Westerners all over are blaming California for rising electricity and gas rates in their own states. Nevada's governor, Kenny Guin, a Republican, last month put the brakes on electricity deregulation here for the second time, saying in his state of the state address that "we must learn from the mistakes made in California."

Deregulation is not entirely to blame for the California power squeeze, and halting deregulation will not necessarily solve problems in other Western states. After all, much of the West has _ like California _ experienced rapid population growth. And in much of the West, from the booming Portland, Ore., and Seattle areas to Las Vegas, new customers have arrived by the thousands without new power plants to serve them. Just like California.

"All of us in the West would like to be very smug about how terrible California is for growing so quickly without building new capacity. But the truth is, we're in the same boat and we haven't had very many new power plants either," said Dick Burdette, manager of resource and market analysis for the Public Utility Commission of Nevada.

When it comes to supply, "we're right on the ragged edge, especially in the south," said Robert Boehm, director of the Energy Research Laboratory at the University of Nevada, Las Vegas.

In Henderson, which the Census Bureau ranks as the fastest-growing city of 100,000 or more, rush-hour gridlock is now a fact of life along the wide streets lined with chain stores and miles of planned communities full of nearly identical tile-roofed houses. New construction sites are everywhere, along with model homes standing solo on soon-to-be-filled expanses.

The city, whose slogan is "A Place to Call Home," was home to 24,000 people in 1980. By 1990, the number had nearly tripled, to 65,000; by 1999 it had more than doubled again, to 166,399.
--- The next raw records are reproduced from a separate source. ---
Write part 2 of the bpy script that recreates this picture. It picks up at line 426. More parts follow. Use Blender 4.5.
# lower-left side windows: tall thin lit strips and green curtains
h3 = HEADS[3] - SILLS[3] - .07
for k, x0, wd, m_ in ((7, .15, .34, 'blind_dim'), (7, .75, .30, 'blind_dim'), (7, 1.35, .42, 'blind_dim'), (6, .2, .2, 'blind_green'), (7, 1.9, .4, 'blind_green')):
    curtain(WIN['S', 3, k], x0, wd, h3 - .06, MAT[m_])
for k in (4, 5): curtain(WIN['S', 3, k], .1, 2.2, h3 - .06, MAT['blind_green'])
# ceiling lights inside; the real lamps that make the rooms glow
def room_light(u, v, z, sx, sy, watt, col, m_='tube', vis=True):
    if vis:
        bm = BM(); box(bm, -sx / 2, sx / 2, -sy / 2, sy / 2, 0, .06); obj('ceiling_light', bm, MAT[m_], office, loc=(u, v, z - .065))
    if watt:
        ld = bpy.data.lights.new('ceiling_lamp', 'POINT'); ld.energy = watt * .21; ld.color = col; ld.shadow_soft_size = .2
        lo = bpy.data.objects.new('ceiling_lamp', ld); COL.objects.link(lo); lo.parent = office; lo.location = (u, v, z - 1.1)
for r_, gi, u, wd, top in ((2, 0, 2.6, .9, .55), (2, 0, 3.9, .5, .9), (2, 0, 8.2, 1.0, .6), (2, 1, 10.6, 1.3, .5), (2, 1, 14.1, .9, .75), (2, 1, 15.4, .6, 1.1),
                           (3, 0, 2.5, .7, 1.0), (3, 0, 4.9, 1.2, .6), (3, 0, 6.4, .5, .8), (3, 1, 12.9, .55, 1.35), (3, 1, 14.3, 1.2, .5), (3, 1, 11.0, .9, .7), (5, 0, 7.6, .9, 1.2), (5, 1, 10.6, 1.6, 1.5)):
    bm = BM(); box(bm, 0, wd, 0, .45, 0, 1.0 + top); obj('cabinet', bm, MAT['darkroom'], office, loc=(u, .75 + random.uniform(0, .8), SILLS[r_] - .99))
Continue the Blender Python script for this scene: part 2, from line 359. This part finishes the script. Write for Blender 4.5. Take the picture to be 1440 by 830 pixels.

Between 1980 and 2000, California's population grew by more than 10 million, from 23.6 million to 33.8 million. In the same two decades, Nevada's population more than doubled, from 800,508 to almost two million, according to the Census Bureau.

Nevada's energy situation is better than California's now, but it is precarious. In Nevada, the utilities recently sought to raise rates by 17 percent, pointing to skyrocketing wholesale electricity prices brought about by California's shortages.

Like California, the state often has to import electricity. Its two major utilities recently merged under parent Sierra Pacific Resources, agreeing to a requirement that they sell off their generators _ just as deregulated California utilities had been forced to. But now, uncertain times have led some potential buyers to back off, even as Nevada considers whether it really wants the utilities to hand over plants to outsiders in such a volatile market.

Meanwhile, with the fate of deregulation unclear in the state, potential builders of plants here are nervous _ just as potential builders were in California, before deregulation passed and in the plan's early years. And Nevada's utilities, which did not set up long-term contracts for power because deregulation was on the horizon, now find themselves subject to the same high-priced wholesale market that is making California miserable.

Additionally, Nevada's economy relies on such power-hungry industries as mining and casino gambling, and the state's environment _ particularly in the burgeoning south _ requires air-conditioning to make life comfortable.

"We don't have a lot of industrial load in Vegas that can be easily shed when supplies are short," said Tim Hay, who directs the state's Bureau of Consumer Protection. "You can raise the temperatures a little inside the casinos, but how much savings you'd get from that is questionable. It's just tough in a place where you have temperatures of 115 and 118 degrees in summertime."

In Henderson, people see things differently. They are the victims; California is to blame.

"What happened in California, it's going to affect us now," said JoAnn Paschal, 65, another California transplant. "I think California is a beautiful state, but the prices are too high. And now because of California, the prices are going up here, too. What can you do? We'll just have to pay and pay and pay."